Uncorking China's Wine Market(2)

By Ulysses Auger, Jeann  2012-4-12 16:32:57

Regardless of the product category, Chinese customers often have enduring "country-of-origin" biases, and wine follows this pattern. The association between wine and France is particularly strong, with domestic brands mimicking French imagery on packaging and vintage naming conventions. On the import side, French labels account for almost half of all wine imported into China. When pressed about their perception of brands and vintages, many consumers said their perception of France as the leading wine country is a primary factor in their purchase decisions. According to the manager of Scarlett, a prominent wine bar in Beijing, "The Chinese are big fans of Bordeaux and not very curious about other wines."

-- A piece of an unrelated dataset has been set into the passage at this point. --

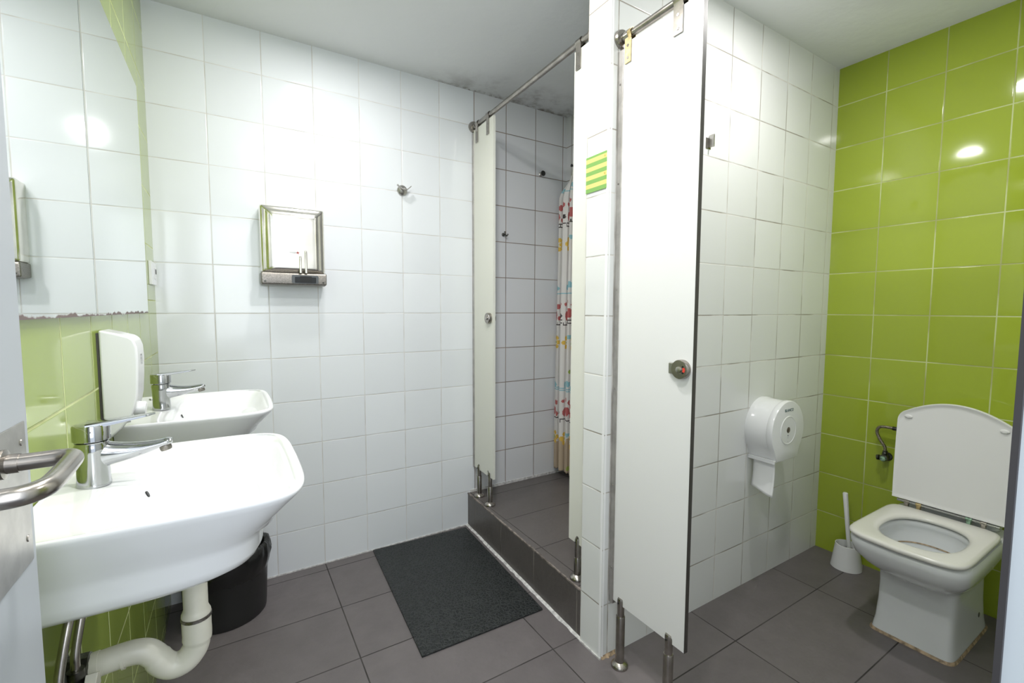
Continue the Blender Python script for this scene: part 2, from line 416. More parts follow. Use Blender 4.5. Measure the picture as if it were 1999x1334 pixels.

In response to changing customer perceptions of wine, domestic firms have begun to adjust their marketing strategies. While domestic wine brands have traditionally focused on lower price tiers, producers are increasingly looking to move further up-market, investing in world-class equipment and seeking out international best practices. Some Chinese-produced wines have already received international recognition for their efforts, with one producer recently winning Decanter magazine's "Middle East, Far East & Asia" category for red wines. At the same time, with the increasing spread of wealth beyond the largest coastal cities, China's wine market is now expanding into smaller markets across the country.

Both Chinese nationals and foreign investors are seeking ways to capitalize on the booming Chinese wine market. Within this market, the relative unsophistication, yet increasing purchasing power, of the Chinese consumer presents tremendous investment opportunities with multiple means of entry. Recent examples of entries into this sector include Chinese purchases of foreign vineyards, full-service distributors catering to the unique qualities of the Chinese market, and high-net-worth Chinese investing in wine as part of their wealth management strategies.

Investing in Terroir

Most attention-grabbing among these modes of market entry, however, has been Chinese investors' acquisition of foreign vineyards. Among the first was the 2008 purchase of a Bordeaux chateau by the Cheng family of Qingdao, China.

After an extensive search, the Cheng family chose Chateau Latour-Laguens, a 150-acre property in southeast Bordeaux. Although the Chengs had been historically involved in importing wine from other global wine centers, such as South Africa and Australia, their search for property focused exclusively on Bordeaux. Family member Daisy Cheng noted France's strong reputation in the Chinese market as the key factor in the selection: "The Chinese consider French wine to be the most authentic."

Since purchasing Latour-Laguens, the family has transformed the vineyard's strategy to focus exclusively on exporting to the Chinese market. To drive name recognition back in China, Cheng said that the family has done extensive newspaper advertising in target markets. In addition, the winery received a tremendous amount of attention within both the Chinese and international press for the acquisition, providing significant exposure. The family has subsequently worked to upgrade the winery. As Cheng noted, "we have invested in the most advanced equipment in order to produce the highest quality wine. We have also restored the historic premises."

Following the 2008 acquisition and with the continuing strength of the Chinese economy, other Chinese parties have made foreign purchases. Perhaps most significant was the 2011 purchase of the Bordeaux property Château Viaud by COFCO. This RMB100 million (US$15.2 million) deal, by the owner of China's high-volume Great Wall domestic wine brand, was seen as legitimizing overseas acquisitions. Property agents in Bordeaux report an increasing number of inquiries from potential Chinese investors, sparking talk of a wave of Chinese purchases in coming years.

While Bordeaux has received the greatest attention, Chinese entities are broadening their scope to other major wine-producing regions. COFCO also purchased a high-volume Chilean winery in 2010. In addition, deals have taken place in other wine production centers such as California's Napa Valley and New Zealand. In 2010, Dynasty Wine announced plans to spend up to RMB900 million (US$150 million) to acquire vineyards overseas, although it has yet to make a purchase. After the Chilean and French acquisitions, Wu Fei, COFCO's wine and spirits branch head, discussed the company's commitment to additional purchases, noting that "the next purchase might happen in Australia or the United States, and we are also eyeing other places."

While this growing trend of overseas purchases shows no sign of abating, some wonder if resistance to Chinese ownership will grow. Past peaks in foreign acquisitions elicited significant protectionist concerns. In the Chinese context, however, issues have thus far appeared relatively muted and limited to minor cultural challenges, e.g., a misunderstanding between Chinese investors and a French vineyard over which nation's property laws should apply to the acquisition. Instead, Chinese investors -- and, even more importantly, Chinese consumers -- were cited as the "saviors of Bordeaux" by The Financial Times, helping to revive a region struggling through declining demand from recession-battered developed markets as well as increasing New World competition.